Mayhall then quotes White in saying; "Some scholars believe Paul was coining a name to refer to customers of ‘the effeminate call boys’ (White is talking about Boswell).
White says a biased translator put the word "homosexual" in the 1 Corinthians and 1 Timothy passages (he's talking about Bruce Metzger, translator and editor of the RSV Bible).
Stanton L. Jones is a Psychologist and is as much as a Theologian as White. As with White, I don't know why his opinion is here in a hermeneutics discussion. Asking an Evangelical Psychologist about asenokoitai is like asking an Evangelical pastry chef about malakoi.
I do give credit to Mayall for including a gay-affirming theologian with legitimate credentials and whose opinion should be the only one that matters here. Even this biased article had to admit; "Theologian John H. Elliott has written one of the most thorough studies of 1 Corinthians 6:9-10 to date."
This ends on Gagnon giving his 2 cents.
This is yet another example of why of this blog dedicates so much time on Robert Gagnon. Over and over Gagnon will be cited in discussions like these as the final say.
This is my response to Gagnon's 4 "propositions."
1. Ironically, Gagnon is broadening the Levitical prohibition from it's unqualified nature of Moloch worship forbidden to the ancient Jews entering the land of Canaan to narrow the ambiguous nature of arsenokoitai.
Proposition 2 is deceptive. The accounts of arsenokoitai being used outside of vice lists are exploitative acts of homosexual rape or pederasty (Zeus raping Ganymede, Nass sexually exploiting Adam).
3. This is refuted by 1 Timothy's absence of malakoi. Koites when used as a suffix in compounds always denotes a penetrative aggressor, never the passive. A passive homosexual would not be prohibited here.
4. A circular argument (what Gagnon does often). Romans speaks on 1 Corinthians as prohibitive of homosexuality - 1 Corinthians echoes back to Romans prohibiting homosexuality.

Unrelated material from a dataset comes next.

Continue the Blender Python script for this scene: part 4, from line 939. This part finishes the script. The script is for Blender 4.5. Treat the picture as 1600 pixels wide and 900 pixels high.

Romans should be unpacked according to its own context. It also begs the question. If Romans prohibits homosexuality regardless of its idolatry context, why doesn't Paul use arsenokoitai in Romans?
Equip also has less-than-fair article writers like Joseph Gudel who wrote these little tidbits:
" ... even from a secular perspective, the unbiased reader is forced to admit that homosexuality is neither a healthy nor a natural lifestyle.
"... influencing children at a very early age is part of the "gay rights agenda."
"It is extremely revealing to note that almost every pro-gay group within the church shares one thing in common: they reject the Bible as being fully the Word of God [italics his]."
Nope, no personal bias from Mr. Gudel here.
I also commented (RQC) on this site and my reply button was yanked away, stopping me from furthering the debate by making me look like I stopped responding. A Catamite is not a type of "homosexual." The closest you can come with catamite to any 'type' of homosexuality is a boy being feminized for sexual purposes or as an insult you are one to a grown man.
Brent Bolin wrote an excellent post on the error of people like Bruce who think Strong's Concordance should interpret the Bible.